CBE & MSE Seminar: Making and Manipulating “Pathologically Coherent” Molecular Excitons in Self-assembled Aggregates

Friday, May 3, 2019 - 3:00 p.m. to Saturday, May 4, 2019 - 3:55 p.m.
McDonnell Douglas Engineering Auditorium (MDEA)
Justin Caram

Department of Chemistry and Biochemistry
University of California, Los Angeles

Abstract: Dye molecular aggregates are non-covalently linked molecules that have strong coupling among their constituent transition dipole moments. This strong coupling leads to the formation of extended excitons, which in turn, allows for long-range exciton migration, large color-shifts and coherent superradiance. In short, aggregate molecular packing provides a new handle to tune photophysics in often unexpected ways. I will show how self-assembled cyanine dyes form complex molecular aggregate structures, including planar and nanotubular topologies with excitons that delocalize over 10s to 100s of monomer units.
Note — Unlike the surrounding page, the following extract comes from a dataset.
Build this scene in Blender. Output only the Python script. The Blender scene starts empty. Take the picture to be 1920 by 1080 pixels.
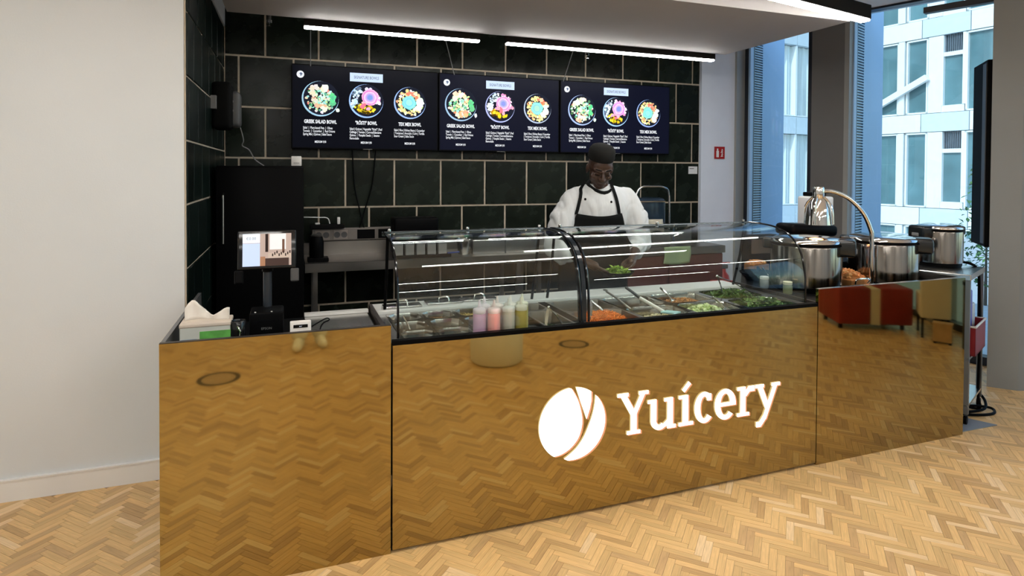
import bpy, bmesh, math, random
from mathutils import Vector, Matrix, Quaternion
from mathutils.bvhtree import BVHTree
random.seed(7)
scene = bpy.context.scene
COL = scene.collection
PI = math.pi

# ------------------------------------------------------------------ camera
FPX = 1138.0
yaw, pitch, roll = math.radians(20.0), math.radians(1.0), math.radians(0.3)
F0 = Vector((math.sin(yaw), math.cos(yaw), 0)); R0 = Vector((math.cos(yaw), -math.sin(yaw), 0)); U0 = Vector((0, 0, 1))
Fv = F0 * math.cos(pitch) - U0 * math.sin(pitch)
Uv = U0 * math.cos(pitch) + F0 * math.sin(pitch)
Rv = R0 * math.cos(roll) + Uv * math.sin(roll)
Uv = Uv * math.cos(roll) - R0 * math.sin(roll)
cam_d = bpy.data.cameras.new('camera'); cam = bpy.data.objects.new('camera', cam_d); COL.objects.link(cam)
M = Matrix(((Rv.x, Uv.x, -Fv.x), (Rv.y, Uv.y, -Fv.y), (Rv.z, Uv.z, -Fv.z))).to_4x4()
M.translation = Vector((0, 0, 1.62)); cam.matrix_world = M
cam_d.sensor_width = 36.0; cam_d.lens = FPX / 1920 * 36
cam_d.shift_y = -(540 - (322 + FPX * math.tan(pitch))) / 1920
cam_d.clip_start = 0.02; cam_d.clip_end = 300
scene.camera = cam

# ------------------------------------------------------------------ light and exposure
w = bpy.data.worlds.new('sky'); scene.world = w; w.use_nodes = True
nt = w.node_tree; nt.nodes.clear()
sky = nt.nodes.new('ShaderNodeTexSky'); sky.sky_type = 'NISHITA'; sky.sun_disc = False
sky.sun_elevation = math.radians(42); sky.sun_rotation = math.radians(250); sky.air_density = 1.2; sky.dust_density = 1.0
bg = nt.nodes.new('ShaderNodeBackground'); bg.inputs['Strength'].default_value = 0.36
wo = nt.nodes.new('ShaderNodeOutputWorld')
nt.links.new(sky.outputs[0], bg.inputs[0]); nt.links.new(bg.outputs[0], wo.inputs[0])
sun_d = bpy.data.lights.new('sun', 'SUN'); sun_d.energy = 2.7; sun_d.angle = math.radians(0.6); sun_d.color = (1, .96, .9)
sun = bpy.data.objects.new('sun', sun_d); COL.objects.link(sun); sun.location = (-20, -12, 30)
sun.rotation_euler = (Vector((0.74, 0.30, -0.62))).to_track_quat('-Z', 'Y').to_euler()
LED_STRENGTH = 40.0
scene.view_settings.view_transform = 'Standard'; scene.view_settings.look = 'None'
scene.view_settings.exposure = 0.0; scene.view_settings.gamma = 1.0
scene.view_settings.use_curve_mapping = False

# ------------------------------------------------------------------ materials
MATS = {}
def mat(name, col, rough=.5, metal=0., var=0., vscale=6., bump=0., bscale=40., emis=0., ecol=None, spec=.5, coat=0., stretch=None, rnd=0., attr=None, aniso=0., trans=0., alpha=1., rvar=0.):
    if name in MATS: return MATS[name]
    m = bpy.data.materials.new(name); m.use_nodes = True; n = m.node_tree; L = n.links
    b = n.nodes['Principled BSDF']
    b.inputs['Base Color'].default_value = (*col, 1); b.inputs['Roughness'].default_value = rough
    b.inputs['Metallic'].default_value = metal; b.inputs['Specular IOR Level'].default_value = spec
    b.inputs['Coat Weight'].default_value = coat; b.inputs['Transmission Weight'].default_value = trans
    b.inputs['Alpha'].default_value = alpha
    if emis:
        b.inputs['Emission Color'].default_value = (*(ecol or col), 1); b.inputs['Emission Strength'].default_value = emis
    tc = n.nodes.new('ShaderNodeTexCoord'); vec = tc.outputs['Object']
    if stretch:
        mp = n.nodes.new('ShaderNodeMapping'); mp.inputs['Scale'].default_value = stretch; L.new(vec, mp.inputs[0]); vec = mp.outputs[0]
    src = None
    if attr:
        a = n.nodes.new('ShaderNodeAttribute'); a.attribute_name = attr; src = a.outputs['Color']
    if var or rnd:
        hs = n.nodes.new('ShaderNodeHueSaturation'); hs.inputs['Color'].default_value = (*col, 1)
        if src: L.new(src, hs.inputs['Color'])
        tot = None
        if var:
            no = n.nodes.new('ShaderNodeTexNoise'); no.inputs['Scale'].default_value = vscale; no.inputs['Detail'].default_value = 4
            L.new(vec, no.inputs['Vector'])
            mr = n.nodes.new('ShaderNodeMapRange'); mr.inputs[1].default_value = .3; mr.inputs[2].default_value = .7
            mr.inputs[3].default_value = 1 - var; mr.inputs[4].default_value = 1 + var; L.new(no.outputs[0], mr.inputs[0]); tot = mr.outputs[0]
            if rvar:
                m3 = n.nodes.new('ShaderNodeMapRange'); m3.inputs[1].default_value = .3; m3.inputs[2].default_value = .7
                m3.inputs[3].default_value = max(0, rough - rvar); m3.inputs[4].default_value = rough + rvar
                L.new(no.outputs[0], m3.inputs[0]); L.new(m3.outputs[0], b.inputs['Roughness'])
        if rnd:
            oi = n.nodes.new('ShaderNodeObjectInfo'); m2 = n.nodes.new('ShaderNodeMapRange')
            m2.inputs[3].default_value = 1 - rnd; m2.inputs[4].default_value = 1 + rnd; L.new(oi.outputs['Random'], m2.inputs[0])
            if tot:
                mu = n.nodes.new('ShaderNodeMath'); mu.operation = 'MULTIPLY'; L.new(tot, mu.inputs[0]); L.new(m2.outputs[0], mu.inputs[1]); tot = mu.outputs[0]
            else: tot = m2.outputs[0]
        L.new(tot, hs.inputs['Value']); src = hs.outputs[0]
    if src:
        L.new(src, b.inputs['Base Color'])
        if emis and attr: L.new(src, b.inputs['Emission Color'])
    if bump:
        nb = n.nodes.new('ShaderNodeTexNoise'); nb.inputs['Scale'].default_value = bscale; nb.inputs['Detail'].default_value = 3
        L.new(vec, nb.inputs['Vector']); bp = n.nodes.new('ShaderNodeBump'); bp.inputs['Strength'].default_value = bump; bp.inputs['Distance'].default_value = .01
        L.new(nb.outputs[0], bp.inputs['Height']); L.new(bp.outputs[0], b.inputs['Normal'])
    MATS[name] = m; return m
def glass(name, tint=(.95, .98, .97), ior=1.45):
    if name in MATS: return MATS[name]
    m = bpy.data.materials.new(name); m.use_nodes = True; n = m.node_tree; n.nodes.clear(); L = n.links
    o = n.nodes.new('ShaderNodeOutputMaterial'); mx = n.nodes.new('ShaderNodeMixShader'); lw = n.nodes.new('ShaderNodeLayerWeight'); lw.inputs[0].default_value = .5; f0 = ((ior - 1) / (ior + 1)) ** 2; pw = n.nodes.new('ShaderNodeMath'); pw.operation = 'POWER'; pw.inputs[1].default_value = 5.0; fr = n.nodes.new('ShaderNodeMath'); fr.operation = 'MULTIPLY_ADD'; fr.inputs[1].default_value = 1 - f0; fr.inputs[2].default_value = f0; L.new(lw.outputs['Facing'], pw.inputs[0]); L.new(pw.outputs[0], fr.inputs[0])
    t = n.nodes.new('ShaderNodeBsdfTransparent'); t.inputs[0].default_value = (*tint, 1)
    g = n.nodes.new('ShaderNodeBsdfGlossy'); g.inputs['Roughness'].default_value = 0.0; g.inputs[0].default_value = (1, 1, 1, 1)
    L.new(fr.outputs[0], mx.inputs[0]); L.new(t.outputs[0], mx.inputs[1]); L.new(g.outputs[0], mx.inputs[2]); L.new(mx.outputs[0], o.inputs[0])
    MATS[name] = m; return m
def emit(name, col, s):
    return mat(name, tuple(c * .3 for c in col), .3, emis=s, ecol=col, spec=.05)
def plank_mat():
    m = bpy.data.materials.new('oak_plank'); m.use_nodes = True; n = m.node_tree; L = n.links; b = n.nodes['Principled BSDF']
    a = n.nodes.new('ShaderNodeAttribute'); a.attribute_name = 'tint'
    uv = n.nodes.new('ShaderNodeUVMap'); mp = n.nodes.new('ShaderNodeMapping'); mp.inputs['Scale'].default_value = (9, 150, 1); L.new(uv.outputs[0], mp.inputs[0])
    no = n.nodes.new('ShaderNodeTexNoise'); no.inputs['Scale'].default_value = 1.0; no.inputs['Detail'].default_value = 5; no.inputs['Distortion'].default_value = .6; L.new(mp.outputs[0], no.inputs['Vector'])
    mr = n.nodes.new('ShaderNodeMapRange'); mr.inputs[1].default_value = .3; mr.inputs[2].default_value = .7; mr.inputs[3].default_value = .84; mr.inputs[4].default_value = 1.1; L.new(no.outputs[0], mr.inputs[0])
    hs = n.nodes.new('ShaderNodeHueSaturation'); L.new(a.outputs['Color'], hs.inputs['Color']); L.new(mr.outputs[0], hs.inputs['Value'])
    L.new(hs.outputs[0], b.inputs['Base Color'])
    b.inputs['Roughness'].default_value = .36; b.inputs['Specular IOR Level'].default_value = .45
    bp = n.nodes.new('ShaderNodeBump'); bp.inputs['Strength'].default_value = .06; bp.inputs['Distance'].default_value = .002; L.new(no.outputs[0], bp.inputs['Height']); L.new(bp.outputs[0], b.inputs['Normal'])
    MATS['oak'] = m; return m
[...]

These structures can show superradiant emission and extremely long-range (>1 micron) exciton diffusion in solution. I will show how we can control extended excitons through modulation of molecular disorder. Finally, I will demonstrate how thermodynamic and chemical control of molecular aggregation can be used to make cyanine dye aggregates that are extremely redshifted, with strong absorption above 1000nm. Overall, we demonstrate that molecular aggregates can bridge molecular and extended solid excitonic properties, with exciting applications for photoactive materials.

Bio: Justin Caram is an assistant professor in the Department of Chemistry and Biochemistry at UCLA, where he started in July 2017. Previously, he was the Bob Silbey Memorial Postdoctoral Fellow at the Harvard-MIT Center for Excitonics, and Energy Frontier Research Center funded by the DOE. Caram earned his Ph.D. in chemistry at the University of Chicago, where he studied ultrafast energy transfer in photosynthesis. His current research group develops new materials and methods to study excitons in nanostructures, with a focus on new materials that absorb and emit in the shortwave infrared.